Alcança também aventureiros de esquerda e de direita, bem como diletantes que convertem a ação politica num esporte de risco. Transformam manifestações coletivas em espaço propício para o arrojo e peripécias individuais à busca de descargas de adrenalina.

A motivação central é a aventura, o voluntarismo e o confronto desregrado. Não pensam nos ônus que tais procedimentos acarrentam à dimensão coletiva e pública destas manifestações.

A atuação de alguns novos atores presentes nas manifestações de rua chama a atenção. Entre eles, os bandos de jóvens de classe média que, paramentados de radicais new look, exercitam extravagância e furor, sob o signo da rebeldia incontida e indiscriminada.

Investem indistintamente contra tudo e contra todos.

De modo provocativo, atentam contra o convívio democrático, indispensável em manifestações públicas em defesa de direitos sociais. Atacam outros manifestantes e deixam suas marcas deletérias, destruindo o que estiver ao seu alcance.

È oportuno que se diga, que apesar da truculência policial em várias manifestações, no Rio de Janeiro policilias, foram provovocados, confrontados e agredidos por estes bandos, conforme atestam observadores do Ministério Público e da OAB.

Uma nova vertente do anarco-niilismo, apresenta-se com roupagem e bandeiras negras, diz-se anticapitalista, como também se disseram os camisa-negras do fascismo italiano e seus congeneres alemães.

Estes novos rebeldes, presumidamente sem causa, são portadores não apenas de bombas atiradas contra a polícia e integrantes de correntes de esquerda.
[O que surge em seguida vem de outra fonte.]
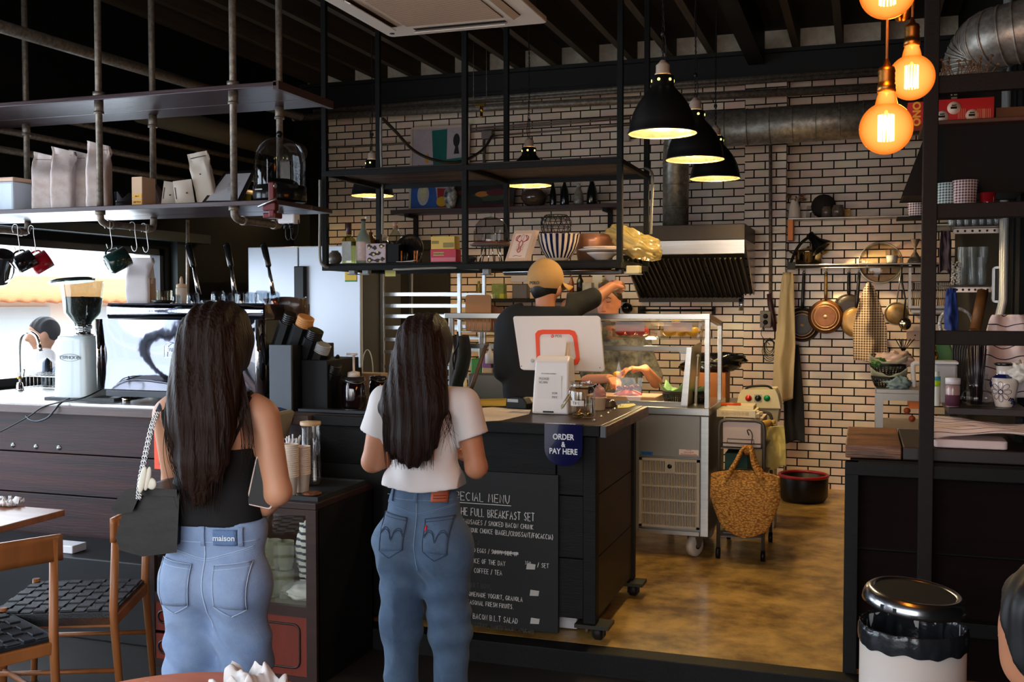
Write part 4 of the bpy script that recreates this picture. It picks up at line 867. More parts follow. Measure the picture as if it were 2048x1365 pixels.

Talvez inconscientemente, portam a causa da irascibilidade e da irracional disseminação violência. Fazem escola, a exemplo dos bandos de sequazes, de lumpens e de criminosos que constituíram o núcleo das milicias nazista.

Há, entre eles, rapazes das “boas familias”, frequentadores da Mackenzie, da USP, da PUC, dos casarões dos jardins paulistas e de condominios luxuosos na Barra da Tijuca, no Rio de Janeiro, autodenominados black blocs.

Associados a agrupamentos declaradamente de direita, a pitboys, a praticantes de lutas marciais e a narcotraficantes utilizam-se do vandalismo para abrir caminho para a destruição de patrimônio público e o subsequente saque de seus bens.  

São correias de transmissão da direita silenciosa, que capitaliza estes incidentes para promover a política de terra arrasada. Catastrofistas, que, na falta de horizontes políticos inclusivos, alimentam-se da expectativa do caos.

São  liberais e conservadores, que se beneficiam desta inversão de polaridades.

Hoje, em sua desfaçatez, confortavelmente se apresentam como vítimas das suas políticas excludentes, concentradoras e corrosivas, praticadas no passado recente.

A canção de Vitor Jarra descreve, com acérrima ironia e contundência, a trajetória desta gente. Desenha o rumo de parcela da classe média chilena diante do avanço da Unidade Popular, da eleição de Salvador Allende e das tentativas de golpe de direita, que precederam seu assassinato em 1973.

O golpe ocorreu no primeiro 11 de setembro fatídico, auspicioso para a politica externa e empresas de prospecção mineral e de telefonia norteamericanas, trágico para toda a América Latina.

Antecipa a disjunção radical nas camadas médias.

Parcela reduzida de profissionais liberais e estudantes radicaliza à esquerda, enquanto o grosso da classe média cerra fleiras com a Democracia Cristã e com a direita conservadora, que dará sustentação política ao golpe de Estado.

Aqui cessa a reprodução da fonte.